The dealership had a 72-hour buyback window and a list of around 12,000 past customers. Their internal team could realistically reach maybe 600 of those by phone. We needed a way to work the rest — without burning the brand by cold-calling thousands of people who hadn't asked for it.

So we built a two-stage outreach.

The first stage was text. Every owner on the list got a personalized message — by name, referencing the specific vehicle they were driving, with the buyback offer in the dealership's voice. We sent it at a pace of around 5,000 owners a day. Texting is how people actually want to be reached now, and it gave every customer the choice of whether to engage or ignore. Most ignored. A meaningful minority leaned in.

Those were the calls worth making. The voice agent picked up the conversation from there — already knowing who the customer was, what they were driving, and that they'd raised their hand.

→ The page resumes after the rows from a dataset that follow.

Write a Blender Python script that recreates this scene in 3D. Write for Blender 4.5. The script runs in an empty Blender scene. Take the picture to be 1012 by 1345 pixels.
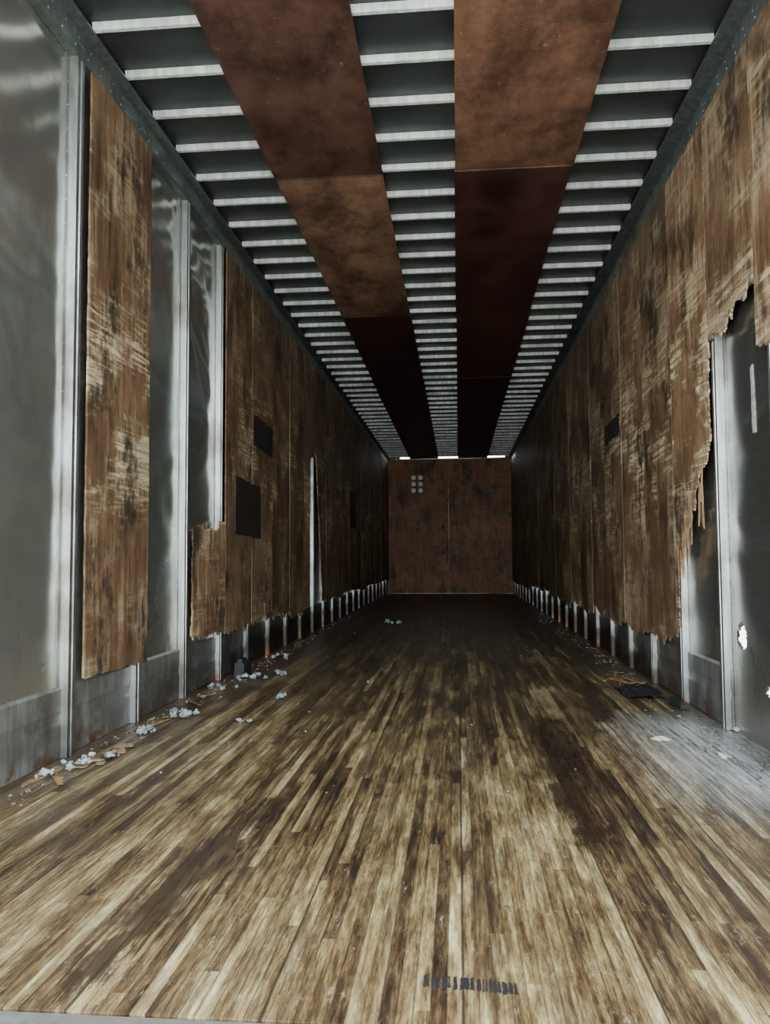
import bpy, bmesh, math, random
from mathutils import Matrix, Vector, noise
random.seed(7)
SC=bpy.context.scene
COL=SC.collection

# ---------------------------------------------------------------- camera
F=1050.0
cam=bpy.data.cameras.new('camera'); co=bpy.data.objects.new('camera',cam); COL.objects.link(co)
cam.sensor_fit='VERTICAL'; cam.sensor_height=24; cam.lens=24*F/1345
roll=0.006; yaw=math.atan(95.6/F); pitch=math.atan(61.0/F)
co.matrix_world=Matrix.Translation((0,0,.707))@Matrix.Rotation(yaw,4,'Z')@Matrix.Rotation(math.pi/2+pitch,4,'X')@Matrix.Rotation(-roll,4,'Z')
SC.camera=co

# ---------------------------------------------------------------- trailer dimensions (metres)
XL,XR=-1.405,1.085
Y0,Y1=1.25,16.1
H=2.752
POST0,PITCH=2.81,0.61

# ---------------------------------------------------------------- node helper
class NT:
    def __init__(s,name):
        s.m=bpy.data.materials.new(name); s.m.use_nodes=True
        s.t=s.m.node_tree; s.t.nodes.clear()
        s.out=s.n('ShaderNodeOutputMaterial'); s.b=s.n('ShaderNodeBsdfPrincipled')
        s.t.links.new(s.b.outputs[0],s.out.inputs[0])
        s.obj=s.n('ShaderNodeTexCoord').outputs['Object']
    def n(s,t): return s.t.nodes.new(t)
    def lk(s,v,i):
        if hasattr(v,'is_linked') or hasattr(v,'links'): s.t.links.new(v,i)
        else: i.default_value=v
    def set(s,k,v):
        if isinstance(v,tuple) and len(v)==3: v=(*v,1)
        s.lk(v,s.b.inputs[k])
    def map(s,scale,v=None,loc=(0,0,0)):
        m=s.n('ShaderNodeMapping'); s.lk(v or s.obj,m.inputs[0]); m.inputs['Scale'].default_value=scale; m.inputs['Location'].default_value=loc
        return m.outputs[0]
    def noise(s,v,scale=1,detail=3,rough=.55,dist=0,out=0):
        n=s.n('ShaderNodeTexNoise'); s.lk(v,n.inputs['Vector']); n.inputs['Scale'].default_value=scale
        n.inputs['Detail'].default_value=detail; n.inputs['Roughness'].default_value=rough; n.inputs['Distortion'].default_value=dist
        return n.outputs[out]
    def math(s,op,a,b=0.0,c=0.0,clamp=False):
        n=s.n('ShaderNodeMath'); n.operation=op; n.use_clamp=clamp
        s.lk(a,n.inputs[0]); s.lk(b,n.inputs[1]); s.lk(c,n.inputs[2]); return n.outputs[0]
    def ramp(s,f,stops,const=False):
        n=s.n('ShaderNodeValToRGB'); s.lk(f,n.inputs[0]); e=n.color_ramp.elements
        while len(e)<len(stops): e.new(.5)
        for el,(p,c) in zip(e,stops):
            el.position=p; el.color=(*c,1) if isinstance(c,tuple) else (c,c,c,1)
        if const: n.color_ramp.interpolation='CONSTANT'
        return n.outputs[0]
    def sm(s,f,a,b):
        n=s.n('ShaderNodeMapRange'); n.interpolation_type='SMOOTHSTEP'; s.lk(f,n.inputs[0])
        n.inputs[1].default_value=a; n.inputs[2].default_value=b; return n.outputs[0]
    def mix(s,f,a,b,mode='MIX'):
        n=s.n('ShaderNodeMix'); n.data_type='RGBA'; n.blend_type=mode
        s.lk(f,n.inputs[0])
        for v,i in ((a,6),(b,7)):
            if isinstance(v,tuple): v=(*v[:3],1)
            s.lk(v,n.inputs[i])
        return n.outputs[2]
    def sep(s,v=None):
        n=s.n('ShaderNodeSeparateXYZ'); s.lk(v or s.obj,n.inputs[0]); return n.outputs
    def comb(s,x,y,z=0.0):
        n=s.n('ShaderNodeCombineXYZ'); s.lk(x,n.inputs[0]); s.lk(y,n.inputs[1]); s.lk(z,n.inputs[2]); return n.outputs[0]
    def bump(s,h,st=.3,d=.01):
        n=s.n('ShaderNodeBump'); s.lk(h,n.inputs['Height']); n.inputs['Strength'].default_value=st; n.inputs['Distance'].default_value=d
        s.t.links.new(n.outputs[0],s.b.inputs['Normal']); return n

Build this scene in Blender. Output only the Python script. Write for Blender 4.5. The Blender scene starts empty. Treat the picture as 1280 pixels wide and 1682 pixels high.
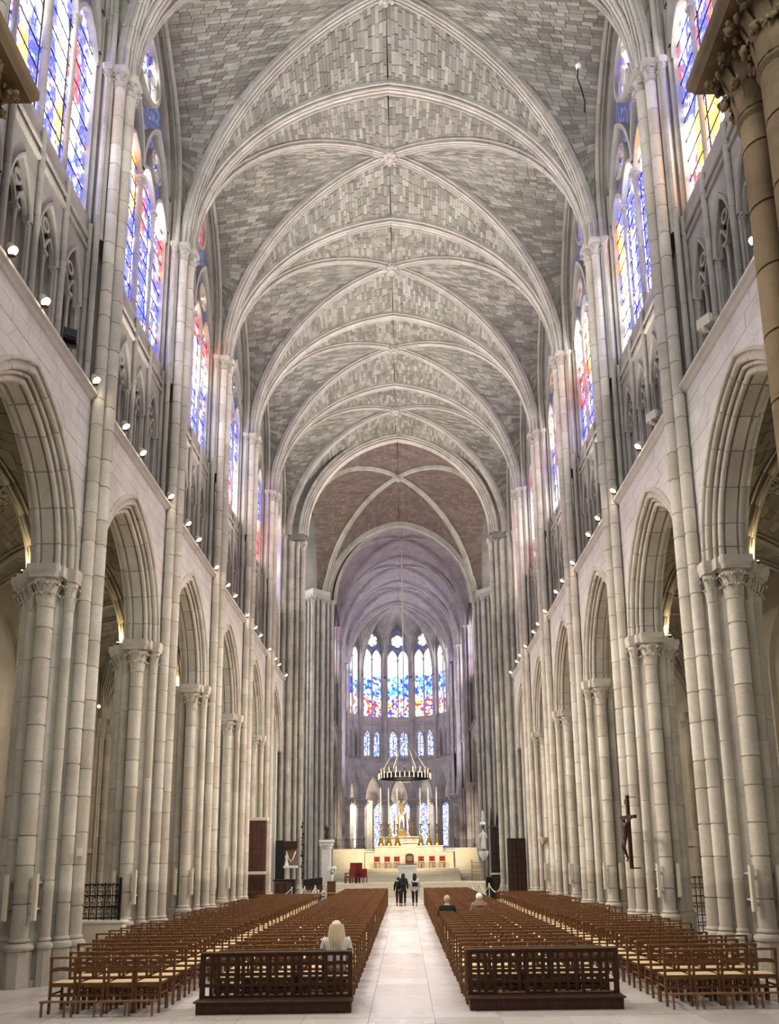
import bpy, math, random
from mathutils import Vector, Matrix
PI = math.pi
sc = bpy.context.scene
C = sc.collection
rng = random.Random(7)

# ---------------------------------------------------------------- camera
def make_camera():
    f, pitch, roll = 1340.0, 0.2054, 0.0131
    cam = bpy.data.cameras.new('camera'); o = bpy.data.objects.new('camera', cam); C.objects.link(o)
    cam.sensor_fit = 'VERTICAL'; cam.sensor_height = 36.0; cam.lens = f/1682*36
    cam.shift_x = -(661.8-640)/1682; cam.shift_y = (1132.85-841)/1682
    cam.clip_start = 0.1; cam.clip_end = 400
    F = Vector((0, math.cos(pitch), math.sin(pitch))); R = Vector((1, 0, 0)); U = R.cross(F)
    r2 = R*math.cos(roll)-U*math.sin(roll); u2 = R*math.sin(roll)+U*math.cos(roll)
    m = Matrix((r2, u2, -F)).transposed().to_4x4(); m.translation = Vector((0.241, 0, 2.32))
    o.matrix_world = m; sc.camera = o
make_camera()

# ---------------------------------------------------------------- world, exposure, big lights
w = bpy.data.worlds.new('sky'); sc.world = w; w.use_nodes = True
w.node_tree.nodes['Background'].inputs[0].default_value = (.62, .72, .9, 1)
w.node_tree.nodes['Background'].inputs[1].default_value = 0.6
sc.view_settings.view_transform = 'Standard'; sc.view_settings.look = 'None'
sc.view_settings.exposure = 1.7; sc.view_settings.gamma = 1
sc.view_settings.use_curve_mapping = False
try:
    cy = sc.cycles
    cy.max_bounces = 6; cy.diffuse_bounces = 2; cy.glossy_bounces = 2; cy.transmission_bounces = 2
    cy.use_denoising = True; cy.caustics_reflective = False; cy.caustics_refractive = False
    cy.sample_clamp_indirect = 6
except Exception: pass
GLASS_E = 2.3        # brightness of daylight behind the stained glass
AISLE_E = 1.0
LAMP_W = 620

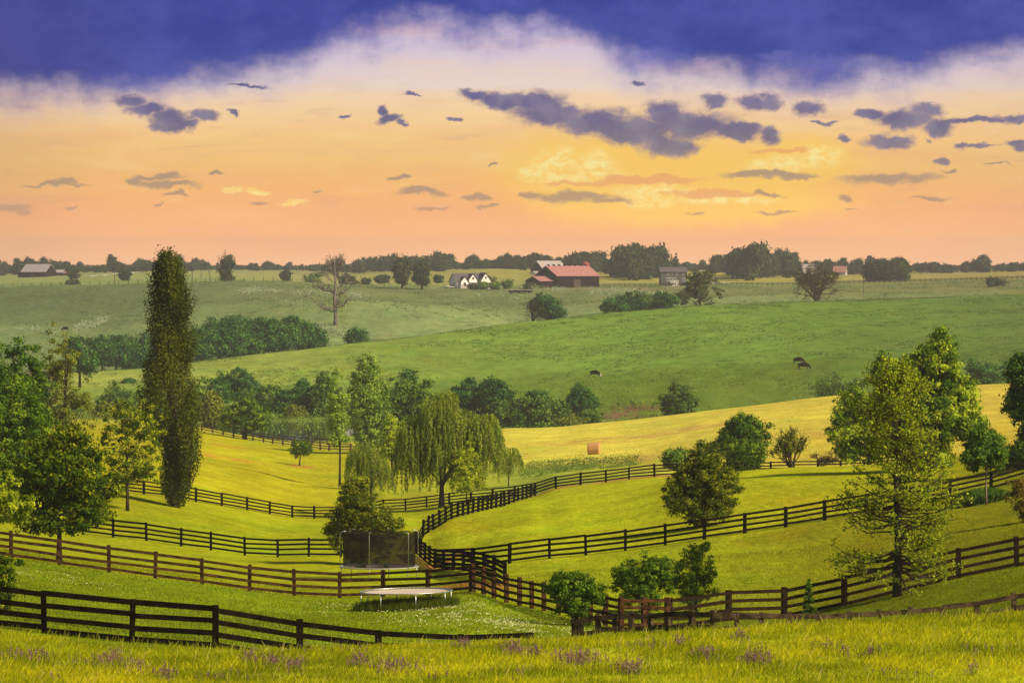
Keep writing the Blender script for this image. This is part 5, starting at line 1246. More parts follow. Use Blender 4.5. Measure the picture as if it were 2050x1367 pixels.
tree('broadleaf_tree', 'dark tree cut off by the right edge of the picture', 'tree', 2070, 132, None,
     [(2060, 760, 55, 66), (2040, 800, 32, 48), (2085, 840, 50, 66), (2050, 730, 34, 30)], .22, 520, 52, .48, 'deep', None, .25, .4, None, 45, .5, tmean=.45)
tree('leafy_bush', 'dark bush behind the black fence at the right edge', 'bush', 2050, 134, None,
     [(2045, 905, 36, 32), (2070, 900, 40, 40), (2030, 930, 24, 18)], .18, 260, 50, .35, 'deep', None, .07, .2, None, 46, .5, nstem=3, tmean=.35)
tree('twiggy_shrub', 'reddish twiggy shrub low at the right edge', 'shrub', 2052, 100, None,
     [(2050, 1000, 30, 36), (2040, 970, 22, 22), (2055, 1040, 26, 22)], .13, 200, 24, .25, 'rust', None, .04, .3, None, 47, .3, nstem=3, spikes=30, gap=.5, tmean=.4)
# ornamental grass bed
def grass_bed(px, D, rx, ry, h, n, label, seed=6):
    rng = np.random.default_rng(seed); x, y = xy(px, D); z = float(gz(x, y))
    a = rng.uniform(0, 6.283, n); r = rng.random(n) ** .5
    P = np.stack([np.cos(a) * r * rx, np.sin(a) * r * ry], 1); hh = h * rng.uniform(.5, 1, n) * (1 - .45 * r ** 3)
    zz = gz(x + P[:, 0], y + P[:, 1]) - z
    ln = rng.normal(size=(n, 2)) * .22 * h; w = .03
    B = np.concatenate([P, zz[:, None]], 1)
    V_ = np.stack([B + [[-w, 0, -.05]], B + [[w, 0, -.05]], B + np.concatenate([ln * .4 + [[w * .7, 0]], hh[:, None] * .62], 1), B + np.concatenate([ln, hh[:, None]], 1)], 1).reshape(-1, 3)
    o = link('ornamental_grass_clump', leaf_mesh('grass_clump', V_, .35 + (rng.random(n) - .5) * .6), LM['hedge'], None, (x, y, z))
    tag(o, label, 'grass clump')
grass_bed(1960, 114, 1.65, 1.3, 1.05, 9000, 'wide mound of long green grass under the small round tree')
# hayfield edge bushes
tree('leafy_bush', 'upper dark bush with pointed shoots at the hayfield fence', 'bush', 1487, 193, None,
     [(1485, 868, 40, 36), (1460, 885, 30, 34), (1515, 875, 28, 34), (1490, 845, 24, 18)], .26, 420, 48, .5, 'deep', None, .12, .2, None, 51, .45, nstem=4, spikes=70, tmean=.5)
tree('leafy_bush', 'lighter bush standing in front of the dark hayfield bush', 'bush', 1495, 180, None,
     [(1490, 905, 32, 28), (1475, 915, 24, 20), (1515, 910, 20, 24)], .24, 260, 44, .42, 'fresh', None, .1, .2, None, 52, .4, nstem=3, spikes=40, tmean=.25)
tree('round_bush', 'small bluish round bush left of the hayfield bushes', 'bush', 1352, 198, None,
     [(1352, 910, 25, 20), (1345, 920, 20, 14)], .26, 140, 50, .45, 'hedge', None, .08, .2, None, 53, .5, nstem=3, tmean=.42)
tree('small_tree', 'dark little tree behind the top of the large round bush', 'tree', 1428, 175, None,
     [(1420, 895, 14, 14), (1432, 910, 20, 16)], .2, 70, 30, .35, 'lawnbush', None, .08, .3, None, 54, .4, tmean=.35, spikes=12)
branchy('sparse_tree', 'fan shaped sparse tree at the hayfield fence', 'tree', 1583, 178, None, 94, 4, 55, None, .42, 2400, .16, 'oak', stems=4, trunkf=.36, up=.2, puff=.5, tmean=.4)
branchy('sparse_tree', 'low sparse tree with reddish twigs near the hayfield fence', 'tree', 1646, 182, None, 48, 4, 56, None, .7, 500, .13, 'rust', stems=2, trunkf=.36, up=.05, puff=.3, tmean=.3, squash=1.3)
# green hill and its foot
tree('round_bush', 'spiky rounded bush at the foot of the green hill behind the hayfield', 'bush', 1358, 363, None,
     [(1358, 800, 32, 28), (1345, 810, 26, 22), (1372, 808, 24, 22)], .42, 300, 44, .8, 'hedge', None, .15, .2, None, 57, .4, nstem=5, spikes=80, tmean=.3)
branchy('sparse_tree', 'bare limbed tree on the green hill left of the tall right trees', 'tree', 1668, 372, None, 66, 4, 58, None, .7, 2600, .36, 'hedge', trunkf=.34, up=.02, puff=.9, tmean=.25)
tree('leafy_bush', 'faint bush beside the bare limbed tree on the green hill', 'bush', 1715, 376, None, [(1715, 772, 24, 18), (1705, 780, 16, 12)], .4, 90, 40, .8, 'hedge', None, .12, .2, None, 59, .4, nstem=2)
tree('leafy_bush', 'bluish bushes on the hill just right of the tall right tree', 'bush', 1970, 384, None, [(1965, 745, 34, 24), (1990, 752, 28, 22), (1945, 735, 14, 16)], .45, 240, 46, .95, 'thicket', None, .15, .2, None, 60, .45, nstem=3, tmean=.5)
# pond side thickets: (column, depth, row, half width, half height, colour, label)
pond = [(470, 430, 770, 46, 32, 'thicket', 'largest dark round bush above the spreading tree'), (437, 425, 785, 26, 26, 'thicket', 'dark bush at the left end of the pond thicket'),
        (505, 418, 800, 30, 26, 'hedge', 'green bush below the largest dark one by the pond'), (545, 415, 800, 26, 30, 'hedge', 'mid green bush at the left of the pond'),
        (575, 412, 805, 24, 26, 'thicket', 'dark green bush above the middle of the pond'), (605, 430, 775, 9, 18, 'thicket', 'small dark pointed tree above the pond'),
        (628, 410, 805, 28, 34, 'thicket', 'dark bush at the right of the pond'), (592, 404, 828, 20, 18, 'olive', 'pale rounded bush at the far pond edge'),
        (655, 406, 790, 26, 46, 'hedge', 'green tree at the right end of the pond'), (425, 350, 815, 18, 34, 'olive', 'soft green tree right beside the poplar'),
        (398, 380, 800, 20, 44, 'hedge', 'green tree half hidden by the poplar'), (258, 455, 770, 10, 14, 'thicket', 'small dark bush on the slope left of the poplar'),
        (235, 400, 800, 36, 26, 'hedge', 'green bush behind the airy tree'), (215, 370, 830, 30, 26, 'olive', 'olive bush low behind the airy tree'), (300, 410, 805, 34, 26, 'hedge', 'green bush directly left of the poplar'),
        (938, 398, 788, 34, 28, 'thicket', 'dark bush right of the willow top'), (988, 398, 785, 38, 32, 'thicket', 'big dark green bush at the foot of the green hill'),
        (1003, 390, 825, 22, 28, 'hedge', 'lighter bush at the right shoulder of the willow'), (1045, 390, 815, 28, 26, 'hedge', 'green bush left in the ditch thicket'),
        (1085, 388, 818, 32, 26, 'hedge', 'broad green bush in the ditch thicket'), (1072, 395, 798, 28, 16, 'thicket', 'dark bush behind the broad green one'), (1120, 388, 822, 24, 22, 'hedge', 'green bush right in the ditch thicket'),
        (1163, 392, 800, 30, 32, 'thicket', 'dark rounded tree at the right end of the ditch thicket'), (1180, 384, 832, 22, 12, 'hedge', 'low bush at the foot of the dark rounded tree'),
        (1140, 372, 846, 34, 7, 'olive', 'low pale growth along the hayfield crest'), (1033, 384, 838, 10, 14, 'deep', 'tiny dark conical shrub in the ditch thicket')]
for i, (px, D, row, rx, ry, mt, lb) in enumerate(pond):
    tree('pond_bush' if px < 700 else 'ditch_bush', lb, 'bush', px, D, None, [(px, row, rx, ry), (px - rx * .5, row + ry * .3, rx * .6, ry * .75), (px + rx * .5, row + ry * .25, rx * .6, ry * .75), (px, row + ry * .6, rx * .9, ry * .5)], .5, int(90 + rx * ry * .28), 42, 1.0, mt, None, .14, .2, None, 100 + i, .45, nstem=2, nbr=8, tmean=.4, spikes=12)
# thicket in the valley beyond the green hill
_o = ('leftmost', 'second from left', 'middle', 'fourth from left', 'rightmost')
VL = ['%s dark crown of the thicket part left of the poplar' % a for a in _o] + ['dark thicket crown right behind the poplar trunk line']
VL += ['%s dark crown in the front row of the thicket right of the poplar' % a for a in ('leftmost', 'second', 'third', 'fourth', 'fifth', 'sixth', 'seventh', 'rightmost')]
VL += ['%s crown in the back row of the thicket right of the poplar' % a for a in ('second', 'third', 'rightmost', 'leftmost')]
val = [(205, 700, 22, 30), (232, 702, 24, 30), (262, 704, 26, 32), (290, 704, 24, 30), (318, 708, 26, 32), (352, 700, 30, 36), (392, 690, 32, 42), (425, 680, 34, 40), (458, 676, 34, 38), (492, 674, 34, 36), (527, 670, 34, 34),
       (560, 668, 34, 30), (592, 668, 34, 28), (622, 676, 28, 26), (470, 655, 34, 16), (530, 652, 30, 14), (585, 652, 26, 14), (425, 662, 24, 18)]
for i, (px, row, rx, ry) in enumerate(val):
    row += (0, -3, 4, -2, 5, -4, 3, -5, 2, 6, -3, 4, -2, 3, -5, 2, -4, 3)[i]; rx *= .9
    cr = np.interp(px, [184, 290, 393, 512, 600, 700], [500, 510, 520, 530, 540, 550])
    tree('valley_tree', VL[i], 'tree', px, cr + 22 + (i > 13) * 20, None, [(px, row, rx, ry), (px - rx * .5, row + ry * .35, rx * .7, ry * .7), (px + rx * .5, row + ry * .35, rx * .7, ry * .7)], .75, 260, 40, 1.7, 'thicket', None, .3, .2, None, 200 + i, .9, nbr=8, tmean=.42, group='trees of the valley thicket')
tree('leafy_bush', 'lone bluish bush on the crest right of the valley thicket', 'bush', 713, 575, None, [(715, 670, 22, 16), (702, 676, 14, 12)], .7, 130, 42, 1.4, 'thicket', None, .2, .2, None, 230, .5, tmean=.55)
def dead_tree(px, D, hpx, seed=5):
    rng = np.random.default_rng(seed); X, Y, Z = base_at(px, D); m_ = Y / F; H = hpx * m_
    o = empty('dead_tree', (X, Y, Z), 0, 'tall pale dead tree with wide bare limbs in the hazy valley', 'tree')
    mb = MB(); tp = [Vector((math.sin(k * 1.3) * .25, 0, H * k / 9 - .5)) for k in range(10)]
    mb.tube(tp, [0.72 * (1 - k / 10.5) ** .8 + .08 for k in range(10)], 8)
    # (row offset above the base, reach to the side, rise) in photo pixels
    for h, dx, up in ((34, -56, 26), (30, -30, 6), (46, 22, 30), (38, 26, 10), (58, 36, 26), (66, -50, 24), (72, -34, 10), (74, 30, 22), (84, -26, 26), (88, 24, 24), (98, -16, 24), (104, 14, 20), (112, -8, 18), (60, -14, 14), (50, 14, -14), (116, 6, 16)):
        a = Vector((0, 0, h * m_)); dy = rng.normal() * abs(dx) * .5; e = Vector((dx * m_, dy * m_, (h + up) * m_))
        pts = [a + (e - a) * f + Vector((rng.normal() * .5, 0, -math.sin(f * 3.1) * abs(dx) * m_ * .16 + rng.normal() * .35)) * (1 if f else 0) for f in (0, .2, .4, .6, .8, 1)]
        r = .46 * (1 - h / 170); mb.tube(pts, [r, r * .8, r * .62, r * .45, r * .3, .07], 5)
        for q in range(7):
            g = rng.uniform(.3, 1) * 5; k = min(int(g), 4); p = pts[k].lerp(pts[k + 1], g - k)
            d = Vector((np.sign(dx) * rng.uniform(-.2, 1), rng.normal() * .6, rng.uniform(-.1, 1.1))).normalized() * rng.uniform(1.2, 3.6)
            p2 = p + d; mb.tube([p, p.lerp(p2, .5) + Vector((0, 0, rng.normal() * .25)), p2], [.17, .13, .09], 4)
            for w in range(2):
                p3 = p.lerp(p2, rng.uniform(.4, 1)); mb.tube([p3, p3 + Vector(rng.normal(size=3)) * .8 + Vector((0, 0, .4))], [.1, .07], 4)
    mb.build('trunk', BARKG, o, True)
    n = 260; P = np.stack([rng.normal(size=n) * 1.5 + 14 * m_, rng.normal(size=n) * 1.2, rng.normal(size=n) * 2.2 + 38 * m_], 1)
    link('crown', leaf_mesh('crown', leafquads(rng, P, .6), .5 + (rng.random(n) - .5) * .6), LM['olive'], o)
dead_tree(671, 690, 134)
branchy('sparse_tree', 'dark crowned tree on the ridge directly behind the dead tree', 'tree', 682, 930, None, 62, 4, 62, None, .6, 1200, .7, 'far', trunkf=.4, up=.1, puff=2.0)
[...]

It qualified interest in about 90 seconds, booked the appraisal, and handed the warm appointment to a human closer the same day.

By the end of day three, the entire 12,000-name list had been worked — texted, triaged, and the warm portion converted into booked appraisals. Appointment volume came in 20–30% above the dealership's previous buyback events. The BDC team hadn't made a single cold dial.

The metric the GM kept coming back to wasn't appointments, though. It was coverage. For the first time in the dealership's history, the buyback event actually finished. Every name on the list had been touched. Nothing left on the table. No regret pile.

That's the shift. A buyback event used to be a sprint that ended in a list of names nobody got to. Now it's a campaign that completes itself — and the voice agent only gets on the line when there's a real conversation to be had.